I have some Ruby code in a .rb file that I am trying to run with Automator as opposed to the Command Line. Here is a sample of the code (filename is \"filelines_revise.rb\"):
How is your Ruby version determined? I'm betting that Automator knows nothing of it. It is probably running the built-in Ruby 1.8.7. You can easily check that by examining RUBY_VERSION
in the course of your script.
The issue would then be that the shell environment for double-clickables (like Automator) is not the same as the shell environment for the Terminal (which uses your .bash_profile
).
BBEdit had the same problem until version 10.5, by the way. It takes a special effort for a double-clickable app to pick up the Terminal shell environment, and most applications do not make that effort.
EDIT: I took a look at Automator and discovered that if you run a shell script that you enter literally with the Run Shell Script action, you have to switch the popup to /usr/bin/ruby
. But of course my ruby is not the ruby at /usr/bin/ruby
. /usr/bin/ruby
is 1.8.7; that is the ruby I do not want to use. And you can't provide a shebang line!
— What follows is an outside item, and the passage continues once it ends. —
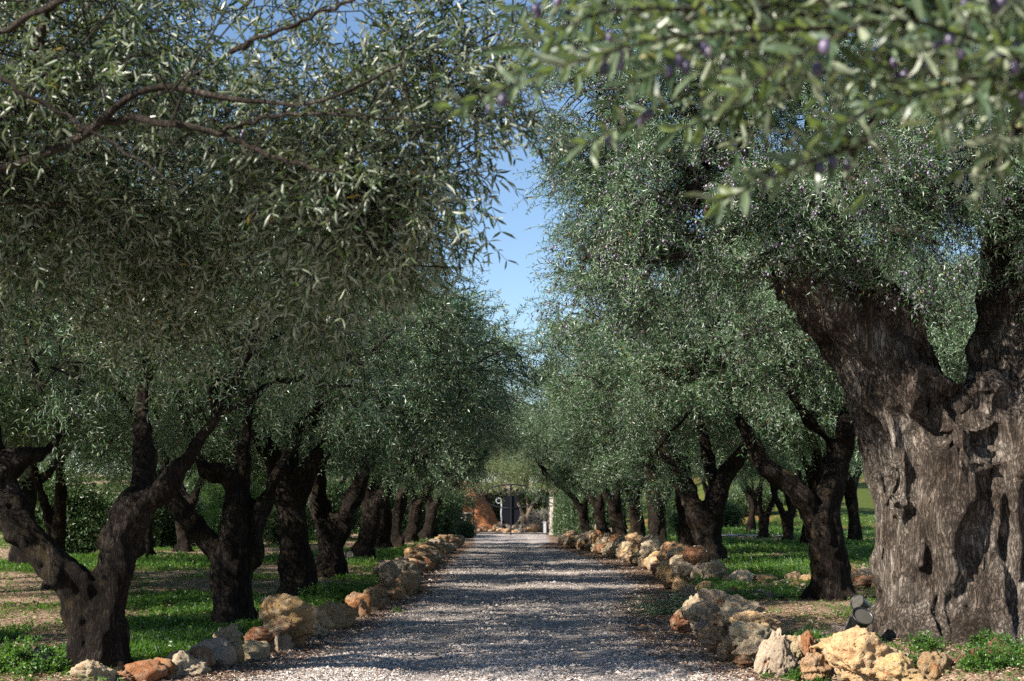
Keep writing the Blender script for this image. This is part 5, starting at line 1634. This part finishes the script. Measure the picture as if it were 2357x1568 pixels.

So I set the popup to /bin/bash/
and ran this script:
/usr/bin/env ruby /Users/matt/Desktop/test.rb
Where test.rb
reads:
puts RUBY_VERSION
Running that within Automator, I still got "1.8.7". I also tried it as an application and as a service; same result. So I don't think you can ever get Automator to use anything but the built-in ruby 1.8.7 without pointing directly to the ruby that you want; it doesn't pick it up from the shell the way Terminal does.